WRITTEN INSTRUCTION:
Pick out each line of the records that includes the string "Treat", and copy it.
-=-=-=-=-
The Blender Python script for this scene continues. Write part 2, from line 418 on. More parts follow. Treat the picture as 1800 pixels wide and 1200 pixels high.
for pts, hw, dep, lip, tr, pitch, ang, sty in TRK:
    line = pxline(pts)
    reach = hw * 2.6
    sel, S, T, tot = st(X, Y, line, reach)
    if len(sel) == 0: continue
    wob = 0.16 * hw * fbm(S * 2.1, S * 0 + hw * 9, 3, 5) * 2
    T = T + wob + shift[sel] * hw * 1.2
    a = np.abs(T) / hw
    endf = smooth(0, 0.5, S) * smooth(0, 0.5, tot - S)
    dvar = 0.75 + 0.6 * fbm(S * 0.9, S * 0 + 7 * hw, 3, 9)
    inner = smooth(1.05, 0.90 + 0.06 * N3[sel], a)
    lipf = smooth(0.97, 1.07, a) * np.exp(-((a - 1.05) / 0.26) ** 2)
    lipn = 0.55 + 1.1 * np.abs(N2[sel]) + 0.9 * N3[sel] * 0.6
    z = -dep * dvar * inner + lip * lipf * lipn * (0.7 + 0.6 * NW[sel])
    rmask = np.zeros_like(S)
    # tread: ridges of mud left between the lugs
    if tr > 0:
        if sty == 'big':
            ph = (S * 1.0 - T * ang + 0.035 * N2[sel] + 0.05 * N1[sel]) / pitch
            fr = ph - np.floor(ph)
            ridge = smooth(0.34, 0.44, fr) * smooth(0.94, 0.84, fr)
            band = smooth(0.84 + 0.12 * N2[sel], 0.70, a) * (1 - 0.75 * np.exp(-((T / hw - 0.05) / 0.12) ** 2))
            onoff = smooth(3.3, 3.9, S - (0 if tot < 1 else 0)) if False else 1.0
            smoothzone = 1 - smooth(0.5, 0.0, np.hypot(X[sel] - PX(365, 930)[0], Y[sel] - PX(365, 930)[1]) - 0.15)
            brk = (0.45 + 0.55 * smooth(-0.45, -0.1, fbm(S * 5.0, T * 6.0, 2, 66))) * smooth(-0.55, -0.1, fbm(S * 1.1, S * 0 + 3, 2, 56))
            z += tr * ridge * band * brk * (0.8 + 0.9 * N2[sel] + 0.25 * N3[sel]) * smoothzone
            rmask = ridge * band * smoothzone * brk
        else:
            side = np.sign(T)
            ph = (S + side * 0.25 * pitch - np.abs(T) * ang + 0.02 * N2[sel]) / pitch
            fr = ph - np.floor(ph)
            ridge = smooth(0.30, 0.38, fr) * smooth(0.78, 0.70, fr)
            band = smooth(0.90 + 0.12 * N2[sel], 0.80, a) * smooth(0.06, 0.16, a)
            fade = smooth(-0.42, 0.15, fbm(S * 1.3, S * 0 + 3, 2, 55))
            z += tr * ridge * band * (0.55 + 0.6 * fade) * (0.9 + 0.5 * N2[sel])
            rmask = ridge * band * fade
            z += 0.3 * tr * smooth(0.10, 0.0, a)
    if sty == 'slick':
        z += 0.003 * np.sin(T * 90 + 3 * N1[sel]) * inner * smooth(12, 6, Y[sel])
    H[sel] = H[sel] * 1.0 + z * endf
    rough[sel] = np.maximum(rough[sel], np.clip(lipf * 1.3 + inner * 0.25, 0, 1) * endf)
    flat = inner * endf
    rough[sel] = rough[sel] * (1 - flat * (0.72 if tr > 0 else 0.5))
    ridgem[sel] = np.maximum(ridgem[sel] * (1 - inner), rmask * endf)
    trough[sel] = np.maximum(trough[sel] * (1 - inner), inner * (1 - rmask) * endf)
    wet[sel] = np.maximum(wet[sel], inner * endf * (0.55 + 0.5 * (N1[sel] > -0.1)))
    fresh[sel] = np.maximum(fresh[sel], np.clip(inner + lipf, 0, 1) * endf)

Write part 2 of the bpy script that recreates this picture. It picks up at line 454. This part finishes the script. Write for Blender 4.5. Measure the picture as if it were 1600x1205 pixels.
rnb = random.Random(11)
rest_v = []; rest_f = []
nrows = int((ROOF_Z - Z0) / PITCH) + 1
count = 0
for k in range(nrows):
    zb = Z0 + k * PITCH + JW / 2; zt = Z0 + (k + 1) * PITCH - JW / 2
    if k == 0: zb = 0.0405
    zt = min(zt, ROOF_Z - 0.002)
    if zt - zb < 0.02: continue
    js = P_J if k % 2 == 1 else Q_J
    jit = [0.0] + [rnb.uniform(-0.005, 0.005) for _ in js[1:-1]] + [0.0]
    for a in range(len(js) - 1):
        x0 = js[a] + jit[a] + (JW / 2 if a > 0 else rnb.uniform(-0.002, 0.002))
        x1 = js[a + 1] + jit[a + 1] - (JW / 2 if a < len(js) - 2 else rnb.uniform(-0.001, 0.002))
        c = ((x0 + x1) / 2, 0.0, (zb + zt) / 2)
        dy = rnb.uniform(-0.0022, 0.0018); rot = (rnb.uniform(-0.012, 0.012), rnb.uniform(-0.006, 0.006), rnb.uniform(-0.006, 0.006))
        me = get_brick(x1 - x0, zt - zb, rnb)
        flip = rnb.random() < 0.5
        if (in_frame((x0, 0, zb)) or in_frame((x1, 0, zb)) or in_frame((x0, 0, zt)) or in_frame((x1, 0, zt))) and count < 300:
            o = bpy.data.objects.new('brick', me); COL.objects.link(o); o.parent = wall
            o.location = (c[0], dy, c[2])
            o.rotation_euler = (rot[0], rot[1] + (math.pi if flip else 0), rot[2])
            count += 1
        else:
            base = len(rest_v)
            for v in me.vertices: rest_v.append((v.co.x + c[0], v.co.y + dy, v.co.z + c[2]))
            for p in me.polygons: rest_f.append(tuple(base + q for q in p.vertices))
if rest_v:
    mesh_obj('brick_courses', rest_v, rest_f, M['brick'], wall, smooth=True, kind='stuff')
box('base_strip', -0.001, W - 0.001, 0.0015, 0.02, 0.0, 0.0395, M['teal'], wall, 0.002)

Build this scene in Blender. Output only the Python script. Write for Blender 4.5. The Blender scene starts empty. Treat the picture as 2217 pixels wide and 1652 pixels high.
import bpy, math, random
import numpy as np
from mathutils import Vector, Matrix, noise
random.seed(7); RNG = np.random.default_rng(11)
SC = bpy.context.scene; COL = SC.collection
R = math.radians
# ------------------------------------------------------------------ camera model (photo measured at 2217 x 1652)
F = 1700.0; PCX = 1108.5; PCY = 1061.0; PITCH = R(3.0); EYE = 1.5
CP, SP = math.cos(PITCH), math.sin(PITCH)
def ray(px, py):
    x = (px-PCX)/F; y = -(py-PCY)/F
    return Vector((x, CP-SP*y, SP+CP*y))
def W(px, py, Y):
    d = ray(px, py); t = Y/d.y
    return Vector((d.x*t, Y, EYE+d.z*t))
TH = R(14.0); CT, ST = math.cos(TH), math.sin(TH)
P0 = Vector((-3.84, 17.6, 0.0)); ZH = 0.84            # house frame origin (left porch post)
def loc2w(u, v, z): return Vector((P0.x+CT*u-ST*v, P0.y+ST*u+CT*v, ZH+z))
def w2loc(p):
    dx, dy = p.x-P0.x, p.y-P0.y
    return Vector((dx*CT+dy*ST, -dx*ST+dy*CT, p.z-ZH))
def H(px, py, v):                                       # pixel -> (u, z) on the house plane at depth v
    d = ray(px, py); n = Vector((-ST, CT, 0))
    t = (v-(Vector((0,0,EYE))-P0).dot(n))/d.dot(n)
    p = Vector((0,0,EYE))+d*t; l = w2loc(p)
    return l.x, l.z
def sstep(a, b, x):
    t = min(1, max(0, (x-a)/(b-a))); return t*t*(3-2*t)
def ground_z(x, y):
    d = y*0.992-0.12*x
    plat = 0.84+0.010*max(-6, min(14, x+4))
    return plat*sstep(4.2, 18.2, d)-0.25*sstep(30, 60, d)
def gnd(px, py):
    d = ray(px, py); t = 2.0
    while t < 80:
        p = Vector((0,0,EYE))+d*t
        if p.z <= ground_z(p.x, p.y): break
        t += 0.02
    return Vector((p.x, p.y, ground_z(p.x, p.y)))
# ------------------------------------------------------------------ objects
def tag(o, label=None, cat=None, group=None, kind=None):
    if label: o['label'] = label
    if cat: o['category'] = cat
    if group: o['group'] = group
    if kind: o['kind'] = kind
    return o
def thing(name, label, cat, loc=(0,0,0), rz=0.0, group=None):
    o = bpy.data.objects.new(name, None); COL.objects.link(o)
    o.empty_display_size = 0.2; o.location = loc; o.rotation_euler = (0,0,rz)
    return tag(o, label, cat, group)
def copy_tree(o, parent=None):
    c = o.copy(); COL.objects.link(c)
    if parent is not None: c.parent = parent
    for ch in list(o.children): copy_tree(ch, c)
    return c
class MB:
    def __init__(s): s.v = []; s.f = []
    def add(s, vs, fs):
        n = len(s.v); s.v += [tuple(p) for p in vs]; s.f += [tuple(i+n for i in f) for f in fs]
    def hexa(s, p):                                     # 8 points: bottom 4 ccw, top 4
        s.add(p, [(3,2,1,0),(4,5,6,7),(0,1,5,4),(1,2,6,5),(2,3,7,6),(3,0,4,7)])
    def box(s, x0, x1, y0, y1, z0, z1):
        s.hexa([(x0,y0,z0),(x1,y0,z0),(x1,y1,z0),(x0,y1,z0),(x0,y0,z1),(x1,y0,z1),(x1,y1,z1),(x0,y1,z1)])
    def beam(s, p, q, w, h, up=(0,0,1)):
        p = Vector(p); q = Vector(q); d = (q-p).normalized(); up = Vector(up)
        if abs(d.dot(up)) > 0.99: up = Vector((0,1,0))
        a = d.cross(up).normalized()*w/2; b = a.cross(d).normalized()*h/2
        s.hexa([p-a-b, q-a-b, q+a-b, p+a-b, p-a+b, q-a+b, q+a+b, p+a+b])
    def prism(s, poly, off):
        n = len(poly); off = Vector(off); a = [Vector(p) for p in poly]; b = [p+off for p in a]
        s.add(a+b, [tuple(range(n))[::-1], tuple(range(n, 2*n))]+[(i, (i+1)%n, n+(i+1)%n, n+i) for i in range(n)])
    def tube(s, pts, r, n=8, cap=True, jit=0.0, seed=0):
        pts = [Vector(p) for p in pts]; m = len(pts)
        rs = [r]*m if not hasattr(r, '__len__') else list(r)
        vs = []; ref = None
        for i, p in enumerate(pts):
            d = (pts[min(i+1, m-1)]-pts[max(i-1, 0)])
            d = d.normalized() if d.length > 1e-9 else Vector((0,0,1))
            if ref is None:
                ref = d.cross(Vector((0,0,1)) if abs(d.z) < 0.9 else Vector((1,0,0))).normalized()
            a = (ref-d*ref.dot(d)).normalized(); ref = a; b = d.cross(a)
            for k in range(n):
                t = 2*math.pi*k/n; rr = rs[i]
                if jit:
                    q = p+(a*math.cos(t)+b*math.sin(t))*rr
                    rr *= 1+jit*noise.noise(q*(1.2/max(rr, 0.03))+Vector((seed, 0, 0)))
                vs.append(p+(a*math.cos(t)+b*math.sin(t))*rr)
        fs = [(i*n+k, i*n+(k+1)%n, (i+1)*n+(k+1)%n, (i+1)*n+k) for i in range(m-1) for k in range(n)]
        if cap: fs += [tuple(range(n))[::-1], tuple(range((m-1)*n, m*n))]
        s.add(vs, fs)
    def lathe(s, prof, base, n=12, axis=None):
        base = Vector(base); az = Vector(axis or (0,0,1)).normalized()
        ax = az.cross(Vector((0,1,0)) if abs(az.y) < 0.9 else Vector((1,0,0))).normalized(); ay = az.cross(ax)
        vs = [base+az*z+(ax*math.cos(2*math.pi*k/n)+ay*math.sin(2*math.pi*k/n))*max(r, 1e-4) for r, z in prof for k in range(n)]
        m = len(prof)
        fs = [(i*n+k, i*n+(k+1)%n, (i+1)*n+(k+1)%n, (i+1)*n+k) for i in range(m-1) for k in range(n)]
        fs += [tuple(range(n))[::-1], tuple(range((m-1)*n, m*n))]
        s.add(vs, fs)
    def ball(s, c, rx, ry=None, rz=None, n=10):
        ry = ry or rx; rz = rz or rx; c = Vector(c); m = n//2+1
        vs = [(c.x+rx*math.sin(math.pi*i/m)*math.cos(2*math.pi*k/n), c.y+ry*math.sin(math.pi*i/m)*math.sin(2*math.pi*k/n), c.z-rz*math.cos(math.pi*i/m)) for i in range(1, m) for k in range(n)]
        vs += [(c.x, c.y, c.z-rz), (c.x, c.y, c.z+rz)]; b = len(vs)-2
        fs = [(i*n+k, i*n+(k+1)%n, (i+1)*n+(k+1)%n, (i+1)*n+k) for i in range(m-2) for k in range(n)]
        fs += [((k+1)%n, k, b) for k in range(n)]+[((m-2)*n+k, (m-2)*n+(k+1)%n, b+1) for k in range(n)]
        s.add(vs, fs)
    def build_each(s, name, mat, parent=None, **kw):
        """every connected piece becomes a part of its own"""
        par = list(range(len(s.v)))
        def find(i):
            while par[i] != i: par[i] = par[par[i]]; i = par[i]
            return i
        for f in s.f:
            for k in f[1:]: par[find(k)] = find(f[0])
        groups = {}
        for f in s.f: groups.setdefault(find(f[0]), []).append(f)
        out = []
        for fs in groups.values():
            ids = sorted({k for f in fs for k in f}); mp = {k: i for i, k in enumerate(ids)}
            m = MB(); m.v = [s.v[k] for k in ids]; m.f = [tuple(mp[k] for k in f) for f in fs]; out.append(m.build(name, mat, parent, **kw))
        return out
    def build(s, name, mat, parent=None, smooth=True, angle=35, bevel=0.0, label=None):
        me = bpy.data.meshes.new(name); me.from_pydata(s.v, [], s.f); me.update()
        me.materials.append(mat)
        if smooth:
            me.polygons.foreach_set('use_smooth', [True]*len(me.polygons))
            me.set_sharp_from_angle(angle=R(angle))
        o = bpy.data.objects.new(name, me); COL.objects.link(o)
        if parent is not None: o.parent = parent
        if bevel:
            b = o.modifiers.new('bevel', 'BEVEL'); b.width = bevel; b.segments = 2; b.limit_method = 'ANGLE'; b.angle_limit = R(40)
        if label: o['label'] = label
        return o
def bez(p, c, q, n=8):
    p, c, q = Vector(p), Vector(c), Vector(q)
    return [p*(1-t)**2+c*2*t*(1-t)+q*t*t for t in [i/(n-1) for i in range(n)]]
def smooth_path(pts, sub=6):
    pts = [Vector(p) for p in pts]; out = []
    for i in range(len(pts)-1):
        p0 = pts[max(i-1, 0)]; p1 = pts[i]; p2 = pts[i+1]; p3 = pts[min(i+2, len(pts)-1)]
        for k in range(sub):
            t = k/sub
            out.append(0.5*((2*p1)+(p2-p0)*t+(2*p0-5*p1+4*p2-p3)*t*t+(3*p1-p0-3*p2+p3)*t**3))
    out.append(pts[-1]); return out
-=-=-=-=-
SOLUTION:
The Blender Python script for this scene continues. Write part 2, from line 418 on. More parts follow. Treat the picture as 1800 pixels wide and 1200 pixels high.
Build this scene in Blender. Output only the Python script. Write for Blender 4.5. The Blender scene starts empty. Treat the picture as 2217 pixels wide and 1652 pixels high.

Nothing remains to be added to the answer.